Kind of back to square one of the thought how is this useful lol.
For some situation the conform method in Max is just fine and the method used by R3DS does not provide an advantage.
Are the tools you have used available for the public to purchase or are they all in-house tools? I would love to see more advanced versions of this type of software for sure. It's potential uses are very exciting to me!
I`m sure there are inhouse tools that are better at it with an entire team of TDs and programmers behind it but that doesnt help anyone that isn`t working at that specific company unless they`re willing to share their findings/tools at GDC or something simular.
No, the tools are unfortunately not publicly available, the research however is:
http://people.csail.mit.edu/sumner/research/deftransfer/Sumner2004DTF.pdf
Technology that's 10 years old(the previous work that deformation transfer is based on goes back 13 years!) works extremely well, saves mountains of time, and there is still no out of the box commercial solution available.
However Houdini has a CHOP node called 'blendpose' that provides a lot of the core functionality; multi-dimensional scattered interpolation and matrix decomposition.
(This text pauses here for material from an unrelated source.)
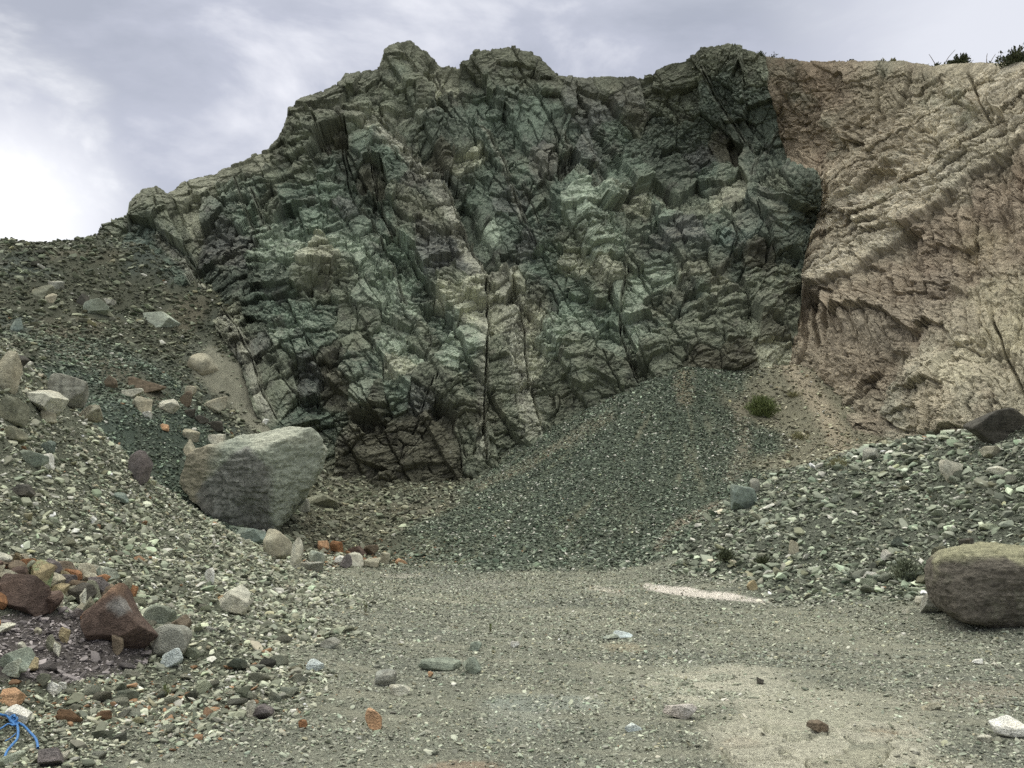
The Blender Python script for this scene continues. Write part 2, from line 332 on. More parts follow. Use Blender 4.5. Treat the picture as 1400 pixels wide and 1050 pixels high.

Wrapping that node into a digital asset to get the desired results is not a trivial task, but it's better than having to implement everything from scratch.
The tools I used were written by one person who saw some presentations at Siggraph that peaked his interest and imagination. Implementation isn't the Herculean effort that research and discovery is. That isn't to say it wasn't hard work, it was, but it was effort well spent.
So even if production ready tools aren't being shared, the information to make them is. Personally I find that more valuable than a black box tool that you have no idea whats actually going on inside.